Bolivar has entered into a bought-deal agreement that allows it to raise $20 million by selling 9 million units at $2.20 apiece. An additional 9 million units at this price will be made available to the underwriters until Dec. 22. A unit consists of one share and half a common share purchase warrant. Each whole warrant entitles the holder to buy one share of Bolivar at a price of $3.25 at any time within five years following the closing of the offering. The company intends to use $10 million of the proceeds on mine equipment that will be needed for imminent mine expansion.

El Callao joint venture

Gold Fields (GFI-N) entered into the El Callao joint venture with Bolivar Gold in March. The companies have equal ownership in El Callao Holdings, and an equal share in any properties they acquire in the El Callao district. Initially, Bolivar acts as operator, with Gold Fields providing technical management.

Gold Fields is funding the exploration through to a bankable feasibility study. Bolivar Gold’s equivalent share of the cost will be repaid from production. Gold Fields may earn an additional 15% of the property by forgoing Bolivar’s exploration loan. In addition, Gold Fields bought 12 million Bolivar Gold shares, or 14% of those outstanding.
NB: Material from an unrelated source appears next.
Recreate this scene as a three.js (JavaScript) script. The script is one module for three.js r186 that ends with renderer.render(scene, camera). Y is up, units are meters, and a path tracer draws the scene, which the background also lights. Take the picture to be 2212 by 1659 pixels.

El Callao Holdings hopes to discover deposits and complete bankable feasibility studies within three years. Exploration is focused on a large land position surrounding the Choco mine property. Regional geological mapping has been carried out, and reconnaissance geochemical sampling over Choco 1, 2 and 12 has uncovered several drill targets. A 15,000-metre first pass of reverse-circulation work on six targets is under way.

El Callao’s holdings amount to 16 sq. km, and the company has applied (via a public tender process) for an additional 22-sq.-km concession adjacent to, and south of, some of its holdings.